Jesteśmy w całkiem innym miejscu niż oni, mimo ze startowaliśmy z tego samego poziomu.

IMG_1096

—-

Podobało się? Przeczytaj „Pokolenie Ikea”

352x500

31 uwag do wpisu “Lemingrad

  1. pozdrowienia z Lemingradu ;))) Naprawdę zacna nazwa dla mojego osiedla przy Świątyni. Pięknie podkreśla nasz sojusz z narodem, który zgładził najlepszego z prezydentów świata…

    Polubienie

  2. Dobrze napisane! W wielu dyscyplinach sportu możemy zobaczyć, że my polscy kibice jesteśmy najlepsi! Coś już w nas siedzi, tak jak napisałeś złe rzeczy również. I zawsze tak było w historii Polski, jak się zjednoczyliśmy to nie było równych. Na trybunach i przed telewizorami też się jednoczymy.
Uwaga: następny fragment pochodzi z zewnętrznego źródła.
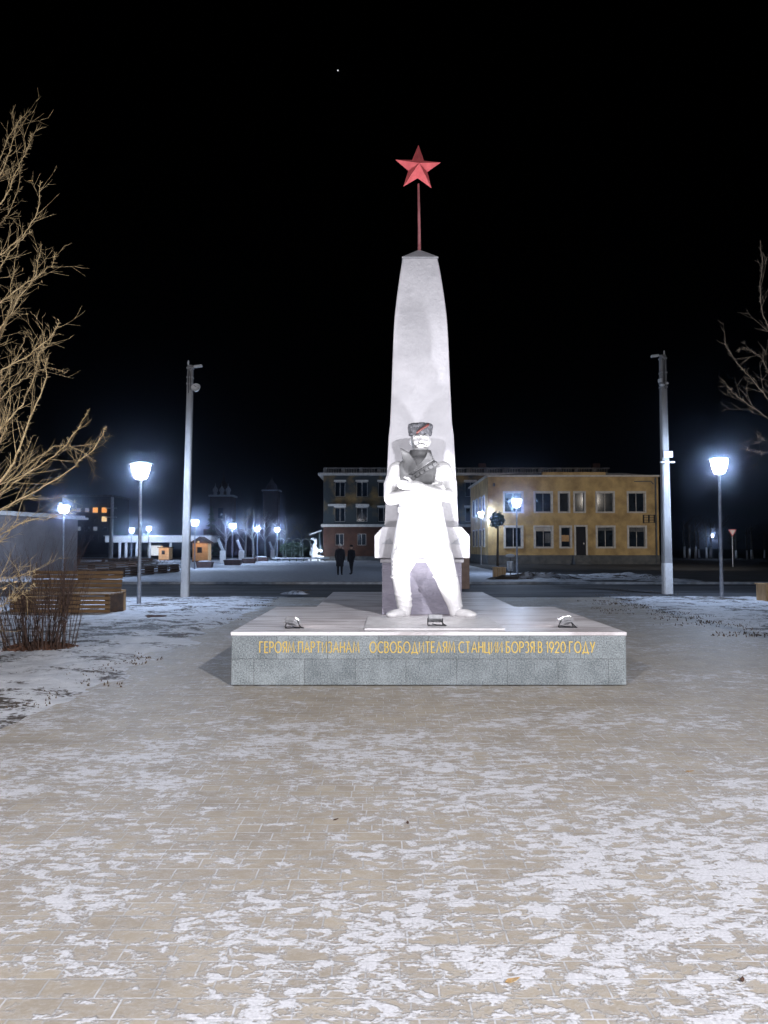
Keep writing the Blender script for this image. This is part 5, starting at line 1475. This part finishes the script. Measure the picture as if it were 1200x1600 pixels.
# ---- two people in the distance
def person(px, py, h, label, turn, hat, hem=0.72, step=0.0, wide=1.0):
    q = gp(px, py)
    root = thing('person', q, turn, label, 'person')
    k_ = h/1.75; b = MB()
    def V3(x, y, z): return (x*k_, y*k_, z*k_)
    def cp_(p, r): b.caps([V3(*a) for a in p], [x*k_ for x in r], 12)
    for s in (-1, 1):
        cp_([(s*0.09,0,0.88),(s*0.10,-0.01-s*step*0.5,0.48),(s*0.10,0.02-s*step,0.09)], [0.10,0.075,0.055])
        b.ell(V3(s*0.105,-0.06-s*step,0.05), (0.05*k_,0.13*k_,0.05*k_), 12)
        cp_([(s*0.19,0,1.40),(s*0.25,0.01,1.12),(s*0.22,-0.06,0.88)], [0.075,0.062,0.05])
        hx_, hy_, hz_ = s*0.215, -0.08, 0.80
        b.ell(V3(hx_,hy_,hz_), (0.028*k_,0.042*k_,0.055*k_), 10)
        for f_ in range(4): cp_([(hx_,hy_-0.03+0.02*f_,hz_-0.045),(hx_,hy_-0.035+0.02*f_,hz_-0.10+0.008*abs(f_-1.4))], [0.0095,0.008])
        cp_([(hx_-s*0.01,hy_-0.04,hz_),(hx_-s*0.01,hy_-0.065,hz_-0.045)], [0.011,0.009])
    b.loft([(c[0]*k_, c[1]*k_, c[2]*k_, c[3]*k_*wide, c[4]*k_) for c in [(0,0,hem,0.20,0.15),(0,0,0.95,0.185,0.14),(0,0,1.15,0.175,0.13),(0,0,1.35,0.20,0.135),(0,0,1.45,0.15,0.10),(0,0,1.52,0.07,0.065)]], 20)
    fuse(b, 'body', M['cloth_dark'], root, 0.02, 2)
    b = MB()
    b.ell(V3(0,-0.01,1.63), (0.078*k_,0.095*k_,0.118*k_), 16); b.ell(V3(0,-0.04,1.565), (0.055*k_,0.06*k_,0.05*k_), 12)
    cp_([(0,0,1.48),(0,0,1.58)], [0.055,0.055])
    cp_([(0,-0.10,1.65),(0,-0.125,1.615)], [0.012,0.016])
    for s in (-1, 1):
        b.ell(V3(s*0.08,0,1.63), (0.012*k_,0.022*k_,0.03*k_), 8); b.ell(V3(s*0.032,-0.095,1.65), (0.014*k_,0.008*k_,0.009*k_), 8)
    cp_([(-0.022,-0.10,1.578),(0.022,-0.10,1.578)], [0.008,0.008])
    fuse(b, 'head', M['skin'], root, 0.014, 2)
    mb = MB()
    mb.lathe([(0.088*k_,1.665*k_),(0.094*k_,1.70*k_),(0.085*k_,1.75*k_),(0.045*k_,1.785*k_),(0.01,1.79*k_)], 16, (0,0.005,0), 1, 1.1)
    if hat: mb.tube([(0.10*k_*math.cos(a*PI/8),0.005+0.11*k_*math.sin(a*PI/8),1.675*k_) for a in range(17)], 0.02*k_, 6)
    mb.build('hat', M['trim'] if hat else M['cloth_dark'], root, smooth=True)
    return root
person(531, 898.5, 1.76, 'person in dark coat with a pale banded hat, standing left of the pair', R(12), True, 0.50, 0.03, 1.12)
person(549, 897.5, 1.70, 'person in dark coat and dark cap, standing right of the pair by the obelisk', R(-38), False, 0.76, 0.13, 0.95)

# ---- fallen leaves on the paving
def fallen(px, py, s, rz, label):
    q = gp(px, py)
    mb = MB(); pts_ = [(-1,0,0.05),(-0.45,0.38,0.16),(0.2,0.42,0.10),(1,0.05,0.28),(0.3,-0.38,0.2),(-0.4,-0.34,0.06)]
    vs = [(x*s, y*s, z*s+0.004) for x, y, z in pts_]+[(0,0,0.006)]
    mb.add(vs, [(i,(i+1)%6,6) for i in range(6)])
    o = mb.build('fallen_leaf', M['leaf'] if s > 0.02 else M['litter'], weld=False, fix=False)
    so = o.modifiers.new('thick', 'SOLIDIFY'); so.thickness = 0.0015
    o.location = q; o.rotation_euler.z = rz; tag(o, label, 'leaf')
fallen(801, 1535, 0.032, 0.3, 'curled orange brown leaf on snowy pavers near the bottom edge')
fallen(1160, 1533, 0.018, 1.0, 'tiny dark leaf on the pavers at the lower right')
fallen(1078, 1207, 0.035, 0.1, 'dark leaf on bare pavers right of the middle')
fallen(525, 1282, 0.020, 0.6, 'dark crumb of leaf on pavers left of the middle')
fallen(637, 1287, 0.020, 1.6, 'small dark leaf on pavers just right of the middle')

# ---- a bright star in the sky
q = ray(528, 110)*1500 + Vector((0,0,EYE))
so = MB().ell((0,0,0), (1.35,1.35,1.35), 10).build('sky_star', emit('star_light_mat', (0.9,0.95,1.0), 0.9)); so.location = q
tag(so, kind='structure')

# ---- thin volume added so the lamps get a halo
if GLOW_HAZE > 0:
    hm = bpy.data.materials.new('glow_haze_mat'); hm.use_nodes = True
    n_ = hm.node_tree.nodes; n_.clear(); o_ = n_.new('ShaderNodeOutputMaterial'); v_ = n_.new('ShaderNodeVolumePrincipled')
    v_.inputs['Density'].default_value = GLOW_HAZE; v_.inputs['Color'].default_value = (0.66,0.76,1,1); v_.inputs['Anisotropy'].default_value = 0.991
    hm.node_tree.links.new(v_.outputs[0], o_.inputs['Volume'])
    hb_ = MB().box(-520,-170,-1.2,520,820,30).build('glow_haze', hm); tag(hb_, kind='stuff')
Szkoda że tylko wtedy…
    Polecam znajdźcie na YT Hymn Polski Liga światowa Spodek!. Pozdrawiam serdecznie

    Polubienie

  3. Też byłam pierwszy raz i też w sektorze VIP – to prawda – zrobiło wrażenie, mimo że zimno, mimo że wynik fatalny ale trawa tak pachniała jakby już naprawdę była wiosna.

    Polubienie

  4. „Ale stadion wygląda generalnie lepiej niż ten dajmy na to Barcelony.” Niech autor zajmie sie lepiej pisaniem o dupach, a nie o stadionach i piłce nożnej, o której chyba nie ma zielonego pojęcia.

    Polubienie

    1. no tak kibic barcy hehehe
      człowieku stadion barcy ma 56 lat bez zadaszenia , czeka na remont od kilku lat…
      nie ma sensu tego zabytku porównywać do naszego
      ps. nie jestem kibicem realu

      Polubienie

      1. Oho, napisać coś o Barcelonie to już znaczy im kibicować? nie jestem kibicem Barcy, ale byłem zarówno na ich stadionie jak i na stadionie narodowym. Tak jak piszesz, nie porównuje się pełnego stadionu na 80 tysięcy ze stadionem na 55 bo tu nie ma czego porównywać. Autorowi zdecydowanie lepiej wychodzi pisanie o dupach niż o piłce nożnej i daj boziu niech pisze tylko o tym pierwszym.

        Polubienie

      2. @ Alirastafa
        no bo oczywiście ty masz monopol na prawdę, a wie co to są subiektywne odczucia. Dla ciebie Camp Nou fajniejsze a dla autora Narodowy. No ale widzę że teraz polacy najbardziej na świecie znają się na stadionach (obok skoków narciarskich, piłki noznej, medycyny, siatkówki, biegów narciarskich i formuły pierwszej)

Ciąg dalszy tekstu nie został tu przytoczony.